**WRITTEN REQUEST:** Pictures in the data below are not part of the copy; transcribe everything else exactly.

/---

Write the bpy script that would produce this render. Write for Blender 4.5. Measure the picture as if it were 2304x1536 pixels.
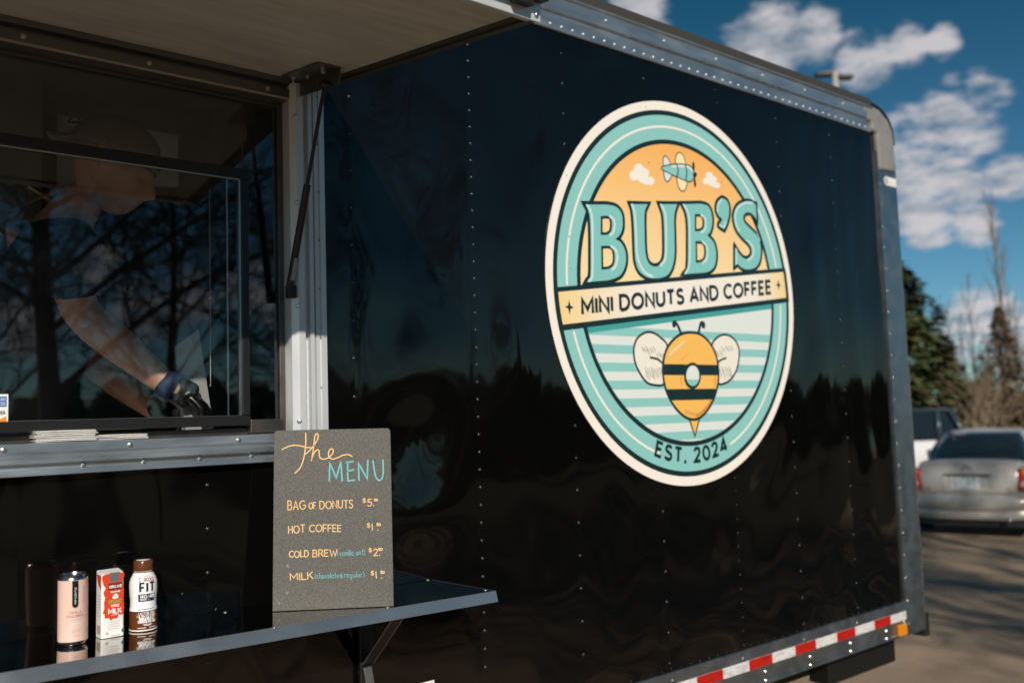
import bpy, math, random
from mathutils import Vector, Matrix, noise
from mathutils.geometry import tessellate_polygon
R = math.radians; PI = math.pi
sc = bpy.context.scene; COL = sc.collection
for o in list(bpy.data.objects): bpy.data.objects.remove(o)
def V(*a): return Vector(a if len(a) > 1 else a[0])

# ------------------------------------------------------------------ camera
W, H, F = 2304.0, 1536.0, 2068.26
CAM = V(0, -2.2, 1.9)
cf = V(0.63344914, 0.76956855, 0.08066246); cr = V(0.77333327, -0.63318955, -0.03204128); cu = V(-0.02641666, -0.08267548, 0.99622634)
cam = bpy.data.cameras.new('camera'); camo = bpy.data.objects.new('camera', cam); COL.objects.link(camo)
m = Matrix((cr, cu, -cf)).transposed().to_4x4(); m.translation = CAM; camo.matrix_world = m
cam.sensor_width = 36; cam.lens = 36 * F / W; cam.clip_start = .05; cam.clip_end = 2000
cam.dof.use_dof = True; cam.dof.focus_distance = 2.2; cam.dof.aperture_fstop = 2.3; cam.dof.aperture_blades = 9
sc.camera = camo
def ray(px, py): return cf + cr * ((px - W / 2) / F) - cu * ((py - H / 2) / F)
def at(px, py, ax, val):            # where the view line through a photo pixel meets the plane axis = val
    v = ray(px, py); return CAM + v * ((val - CAM[ax]) / v[ax])
def dp(px, py, d): return CAM + ray(px, py) * d

# ------------------------------------------------------------------ light
SUN_EL, SUN_AZ = R(28), R(29)       # azimuth: degrees to the left of the wall's normal, behind the camera
SUN = V(-math.sin(SUN_AZ) * math.cos(SUN_EL), -math.cos(SUN_AZ) * math.cos(SUN_EL), math.sin(SUN_EL))
sl = bpy.data.lights.new('sun', 'SUN'); sl.energy = 4.7; sl.angle = R(.53); sl.color = (1, .93, .83)
so = bpy.data.objects.new('sun', sl); COL.objects.link(so); so.rotation_euler = SUN.to_track_quat('Z', 'Y').to_euler()
so.location = (-20, -40, 30)
w = bpy.data.worlds.new('World'); sc.world = w; w.use_nodes = True
nt = w.node_tree; nt.nodes.clear()
def N(t, **k):
    n = nt.nodes.new(t)
    for a, b in k.items(): setattr(n, a, b)
    return n
def L(a, b): nt.links.new(a, b)
def math_(op, a, b=None, clamp=False):
    n = N('ShaderNodeMath', operation=op, use_clamp=clamp)
    for i, x in enumerate((a, b)):
        if x is None: continue
        if isinstance(x, (int, float)): n.inputs[i].default_value = x
        else: L(x, n.inputs[i])
    return n.outputs[0]
def smooth_(val, a, b):
    n = N('ShaderNodeMapRange', interpolation_type='SMOOTHSTEP'); L(val, n.inputs[0]); n.inputs[1].default_value = a; n.inputs[2].default_value = b
    return n.outputs[0]
sky = N('ShaderNodeTexSky', sky_type='NISHITA', sun_disc=False, sun_elevation=SUN_EL, sun_rotation=PI + SUN_AZ, altitude=50, air_density=1.0, dust_density=.15, ozone_density=2.6)
tint = N('ShaderNodeMix', data_type='RGBA', blend_type='MULTIPLY'); tint.inputs[0].default_value = 1
L(sky.outputs[0], tint.inputs[6])
bsky = N('ShaderNodeBackground'); bsky.inputs[1].default_value = .075; L(tint.outputs[2], bsky.inputs[0])
geo = N('ShaderNodeNewGeometry'); vneg = N('ShaderNodeVectorMath', operation='SCALE'); vneg.inputs[3].default_value = -1
L(geo.outputs['Incoming'], vneg.inputs[0]); dirv = vneg.outputs[0]
sep = N('ShaderNodeSeparateXYZ'); L(dirv, sep.inputs[0])
zz = math_('ADD', math_('MAXIMUM', sep.outputs[2], 0.0), .22)
dv = N('ShaderNodeCombineXYZ'); L(math_('DIVIDE', sep.outputs[0], zz), dv.inputs[0]); L(math_('DIVIDE', sep.outputs[1], zz), dv.inputs[1])
L(math_('MULTIPLY', sep.outputs[2], 1.5), dv.inputs[2])
rmp = N('ShaderNodeValToRGB'); el_ = rmp.color_ramp.elements
el_[0].position = .05; el_[0].color = (.48, .80, .95, 1); el_[1].position = .42; el_[1].color = (.10, .43, .48, 1)
L(sep.outputs[2], rmp.inputs[0]); L(rmp.outputs[0], tint.inputs[7])      # deep teal aloft, paler low down
def cnoise(scale, off, det=5, rough=.55):
    a = N('ShaderNodeVectorMath', operation='ADD'); L(dv.outputs[0], a.inputs[0]); a.inputs[1].default_value = off
    n = N('ShaderNodeTexNoise', noise_dimensions='3D'); n.inputs['Scale'].default_value = scale; n.inputs['Detail'].default_value = det; n.inputs['Roughness'].default_value = rough
    L(a.outputs[0], n.inputs['Vector']); return n.outputs[0]
big = cnoise(1.5, (3.1, 7.7, 0)); fine = cnoise(10.5, (1.3, 2.2, 0), 7, .58)
blob = None
for (px, py, rad) in [(1740, 105, 120), (1820, 90, 85), (1700, 150, 60), (1950, 130, 85), (2040, 105, 60), (2120, 95, 45), (1440, 20, 80), (2130, 270, 105), (2060, 300, 95), (2215, 205, 60), (2190, 305, 70), (2010, 350, 75),
                      (2150, 420, 95), (2080, 440, 85), (2260, 400, 65), (2090, 490, 80), (2190, 500, 60), (2190, 720, 75), (2240, 740, 85), (2150, 770, 65), (2290, 790, 90), (1600, 250, 70),
                      (-200, 640, 90), (-300, 600, -110), (230, 600, -70), (330, 690, -90), (420, 670, -80), (560, 640, -80), (640, 560, -60), (620, 700, -60), (60, 730, -80)]:
    d = ray(px, py).normalized()
    if rad < 0: d.y = -d.y; rad = -rad      # clouds over the lot behind the camera
    n = N('ShaderNodeVectorMath', operation='DOT_PRODUCT'); L(dirv, n.inputs[0]); n.inputs[1].default_value = d
    s = smooth_(n.outputs['Value'], math.cos(1.2 * rad / F), math.cos(.0 * rad / F))
    blob = s if blob is None else math_('MAXIMUM', blob, s)
dens = math_('ADD', math_('ADD', math_('MULTIPLY', big, .55), math_('MULTIPLY', fine, 1.0)), math_('MULTIPLY', blob, .44))
mask = smooth_(dens, .96, 1.27)
mask = math_('MULTIPLY', mask, .90)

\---

**CORRECT OUTPUT:**
Write the bpy script that would produce this render. Write for Blender 4.5. Measure the picture as if it were 2304x1536 pixels.
import bpy, math, random
from mathutils import Vector, Matrix, noise
from mathutils.geometry import tessellate_polygon
R = math.radians; PI = math.pi
sc = bpy.context.scene; COL = sc.collection
for o in list(bpy.data.objects): bpy.data.objects.remove(o)
def V(*a): return Vector(a if len(a) > 1 else a[0])

# ------------------------------------------------------------------ camera
W, H, F = 2304.0, 1536.0, 2068.26
CAM = V(0, -2.2, 1.9)
cf = V(0.63344914, 0.76956855, 0.08066246); cr = V(0.77333327, -0.63318955, -0.03204128); cu = V(-0.02641666, -0.08267548, 0.99622634)
cam = bpy.data.cameras.new('camera'); camo = bpy.data.objects.new('camera', cam); COL.objects.link(camo)
m = Matrix((cr, cu, -cf)).transposed().to_4x4(); m.translation = CAM; camo.matrix_world = m
cam.sensor_width = 36; cam.lens = 36 * F / W; cam.clip_start = .05; cam.clip_end = 2000
cam.dof.use_dof = True; cam.dof.focus_distance = 2.2; cam.dof.aperture_fstop = 2.3; cam.dof.aperture_blades = 9
sc.camera = camo
def ray(px, py): return cf + cr * ((px - W / 2) / F) - cu * ((py - H / 2) / F)
def at(px, py, ax, val):            # where the view line through a photo pixel meets the plane axis = val
    v = ray(px, py); return CAM + v * ((val - CAM[ax]) / v[ax])
def dp(px, py, d): return CAM + ray(px, py) * d

# ------------------------------------------------------------------ light
SUN_EL, SUN_AZ = R(28), R(29)       # azimuth: degrees to the left of the wall's normal, behind the camera
SUN = V(-math.sin(SUN_AZ) * math.cos(SUN_EL), -math.cos(SUN_AZ) * math.cos(SUN_EL), math.sin(SUN_EL))
sl = bpy.data.lights.new('sun', 'SUN'); sl.energy = 4.7; sl.angle = R(.53); sl.color = (1, .93, .83)
so = bpy.data.objects.new('sun', sl); COL.objects.link(so); so.rotation_euler = SUN.to_track_quat('Z', 'Y').to_euler()
so.location = (-20, -40, 30)
w = bpy.data.worlds.new('World'); sc.world = w; w.use_nodes = True
nt = w.node_tree; nt.nodes.clear()
def N(t, **k):
    n = nt.nodes.new(t)
    for a, b in k.items(): setattr(n, a, b)
    return n
def L(a, b): nt.links.new(a, b)
def math_(op, a, b=None, clamp=False):
    n = N('ShaderNodeMath', operation=op, use_clamp=clamp)
    for i, x in enumerate((a, b)):
        if x is None: continue
        if isinstance(x, (int, float)): n.inputs[i].default_value = x
        else: L(x, n.inputs[i])
    return n.outputs[0]
def smooth_(val, a, b):
    n = N('ShaderNodeMapRange', interpolation_type='SMOOTHSTEP'); L(val, n.inputs[0]); n.inputs[1].default_value = a; n.inputs[2].default_value = b
    return n.outputs[0]
sky = N('ShaderNodeTexSky', sky_type='NISHITA', sun_disc=False, sun_elevation=SUN_EL, sun_rotation=PI + SUN_AZ, altitude=50, air_density=1.0, dust_density=.15, ozone_density=2.6)
tint = N('ShaderNodeMix', data_type='RGBA', blend_type='MULTIPLY'); tint.inputs[0].default_value = 1
L(sky.outputs[0], tint.inputs[6])
bsky = N('ShaderNodeBackground'); bsky.inputs[1].default_value = .075; L(tint.outputs[2], bsky.inputs[0])
geo = N('ShaderNodeNewGeometry'); vneg = N('ShaderNodeVectorMath', operation='SCALE'); vneg.inputs[3].default_value = -1
L(geo.outputs['Incoming'], vneg.inputs[0]); dirv = vneg.outputs[0]
sep = N('ShaderNodeSeparateXYZ'); L(dirv, sep.inputs[0])
zz = math_('ADD', math_('MAXIMUM', sep.outputs[2], 0.0), .22)
dv = N('ShaderNodeCombineXYZ'); L(math_('DIVIDE', sep.outputs[0], zz), dv.inputs[0]); L(math_('DIVIDE', sep.outputs[1], zz), dv.inputs[1])
L(math_('MULTIPLY', sep.outputs[2], 1.5), dv.inputs[2])
rmp = N('ShaderNodeValToRGB'); el_ = rmp.color_ramp.elements
el_[0].position = .05; el_[0].color = (.48, .80, .95, 1); el_[1].position = .42; el_[1].color = (.10, .43, .48, 1)
L(sep.outputs[2], rmp.inputs[0]); L(rmp.outputs[0], tint.inputs[7])      # deep teal aloft, paler low down
def cnoise(scale, off, det=5, rough=.55):
    a = N('ShaderNodeVectorMath', operation='ADD'); L(dv.outputs[0], a.inputs[0]); a.inputs[1].default_value = off
    n = N('ShaderNodeTexNoise', noise_dimensions='3D'); n.inputs['Scale'].default_value = scale; n.inputs['Detail'].default_value = det; n.inputs['Roughness'].default_value = rough
    L(a.outputs[0], n.inputs['Vector']); return n.outputs[0]
big = cnoise(1.5, (3.1, 7.7, 0)); fine = cnoise(10.5, (1.3, 2.2, 0), 7, .58)
blob = None
for (px, py, rad) in [(1740, 105, 120), (1820, 90, 85), (1700, 150, 60), (1950, 130, 85), (2040, 105, 60), (2120, 95, 45), (1440, 20, 80), (2130, 270, 105), (2060, 300, 95), (2215, 205, 60), (2190, 305, 70), (2010, 350, 75),
                      (2150, 420, 95), (2080, 440, 85), (2260, 400, 65), (2090, 490, 80), (2190, 500, 60), (2190, 720, 75), (2240, 740, 85), (2150, 770, 65), (2290, 790, 90), (1600, 250, 70),
                      (-200, 640, 90), (-300, 600, -110), (230, 600, -70), (330, 690, -90), (420, 670, -80), (560, 640, -80), (640, 560, -60), (620, 700, -60), (60, 730, -80)]:
    d = ray(px, py).normalized()
    if rad < 0: d.y = -d.y; rad = -rad      # clouds over the lot behind the camera
    n = N('ShaderNodeVectorMath', operation='DOT_PRODUCT'); L(dirv, n.inputs[0]); n.inputs[1].default_value = d
    s = smooth_(n.outputs['Value'], math.cos(1.2 * rad / F), math.cos(.0 * rad / F))
    blob = s if blob is None else math_('MAXIMUM', blob, s)
dens = math_('ADD', math_('ADD', math_('MULTIPLY', big, .55), math_('MULTIPLY', fine, 1.0)), math_('MULTIPLY', blob, .44))
mask = smooth_(dens, .96, 1.27)
mask = math_('MULTIPLY', mask, .90)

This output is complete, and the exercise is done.